On Feb. 12, another student, Brandon McInerney, 14, shot him twice in the head at the back of the computer lab at their junior high school, police say.

The slaying of the 15-year-old boy has alarmed gay-rights activists and led to demands that middle schools do more to educate youngsters about discrimination on the basis of sexual orientation.

Police would not discuss McInerney’s motive. But the day before the shooting, King told McInerney he liked him, eighth-grader Eduardo Segure told the Ventura County Star.

If King had flirted with the other boy, “that can be very threatening to someone’s ego and their sense of identity,” said Jaana Juvonen, a psychology professor at the University of California, Los Angeles.

McInerney was jailed on $770,000 bail on an adult murder charge that could put him behind bars for life. Prosecutors also filed a hate-crime enhancement, which could bring three more years if McInerney is found to have acted on the basis of the victim’s race, religion, nationality or sexual orientation.

The shooting has galvanized Oxnard, a city of nearly 200,000 people about 60 miles northwest of Los Angeles. Several vigils for King have been held, including a march that drew about 1,000 people to this strawberry-growing section of Ventura County.

Students at E.O. Green Junior High said the other kids used to taunt King, call him names and throw wet paper towels at him in the boys’ rest room, and he would bravely fire back by flirting with them and chasing them.

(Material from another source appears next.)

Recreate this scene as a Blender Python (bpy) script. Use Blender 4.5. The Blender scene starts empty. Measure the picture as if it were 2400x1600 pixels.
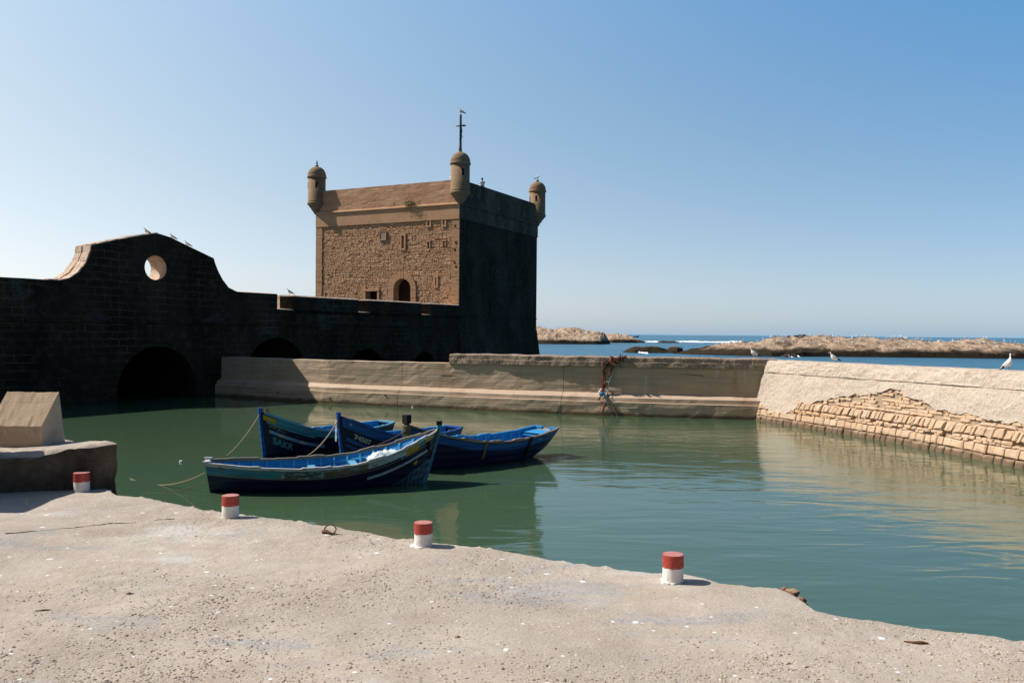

“He didn’t like people insulting him,” said his friend Miriam Lopez, 13. “Larry was brave enough to bring high heels and makeup to school, and he wasn’t afraid of anything.”

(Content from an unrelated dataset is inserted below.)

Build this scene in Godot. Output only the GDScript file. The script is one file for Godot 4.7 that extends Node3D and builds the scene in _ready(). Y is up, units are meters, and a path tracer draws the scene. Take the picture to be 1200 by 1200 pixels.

Jerry Dannenberg, superintendent of the Hueneme School District, would not discuss details of what went on between King and McInerney but said students are encouraged to come forward if they have been threatened.

He also said that King was free to wear women’s accessories with his uniform of white shirt and dark pants because the dress code prohibits only those items that could be a safety threat, such as steel-toed shoes.

The school system said that it has tolerance programs in its middle schools but that sexual orientation is often not dealt with until high school. Since the killing, school officials have been meeting with gay leaders about changing the program.